Whoever scooped up friar Mamerto Esquiu's heart on Tuesday left the urn it was stored in behind, said Jorge Martinez, head of the San Francisco monastery in the northwestern province of Catamarca.
"The theft was carried out because of the heart -- nothing else was stolen," he told local reporters. "It's very sad."
Witnesses reported seeing a bearded man run from the monastery around the time the heart went missing, but no one had been arrested, the Catamarca daily El Ancasti said.
Tuesday's theft marks the second time since 1990 that the friar's heart was mysteriously spirited away, the newspaper said. -- Via the Curt Jester
The theft of relics was quite common in the Middle Ages. The practice was called "furta sacra," or sacred theft, and was considered to some degree a holy undertaking.
According to Charles Lindholm, in Authenticity, Anthropology, and the Sacred:
In Medieval Europe, a living bond with the sacred past was achieved through many means, including furta sacra, which was the "sacred theft" of holy relics from ruined, neglected or provincial shrines. According to historians, there was intense competition for possession of saintly body parts and other such objects, since the sanctity (and popularity) of churches rested in large measure on the number and quality of the relics displayed within them. To meet the demand, professional traffickers in holiness travelled around medieval Europe, snatching and then selling splinters of the cross and bits and pieces of various saints to anyone with funds to buy. Some priests also sought relics themselves. Bishop Hugh of Lincoln (later canonized) was one of the most assiduous practitioners of furta sacra. Allowed to handle the arm of Mary Magdalene at a rival shrine, he surreptitiously bit off a finger and took it back to his parish, where it remains today.
An extensive study of the practice can be found in Geary, Patrick J. Furta Sacra: Thefts of Relics in the Central Middle Ages. Princeton University Press. c.1978.
The heart in the reliquary pictured above belonged to St. John Vianney.
The Old Testament proscribes that a body should be buried as intact as possible or the person suffers eternal damnation. On what basis do Catholics justify taking body parts for icons? Isn't that rather pagan?
Posted by: prairie biker | January 23, 2008 at 03:01 PM
New dispensation and all that. Lots of Christian practices override Hebraic purity laws. I've never understood what the attraction is, though. It seems more superstitious than pagan.

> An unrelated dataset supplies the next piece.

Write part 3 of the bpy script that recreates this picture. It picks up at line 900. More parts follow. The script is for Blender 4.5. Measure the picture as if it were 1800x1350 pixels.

Posted by: gail | January 23, 2008 at 06:03 PM
Lindholm explains it very well, I think. It creates a link with a sacred past. Relics are also collected and venerated in Buddhism and Islam (a hair from the beard of Mohammed, for instance, is in the Topkapi palace in Istanbul.) See Wikipedia: http://en.wikipedia.org/wiki/Relic
Posted by: gail | January 23, 2008 at 06:10 PM
pffft. Look what they did to Francis Xavier and he still see thousands and thousands of people a month!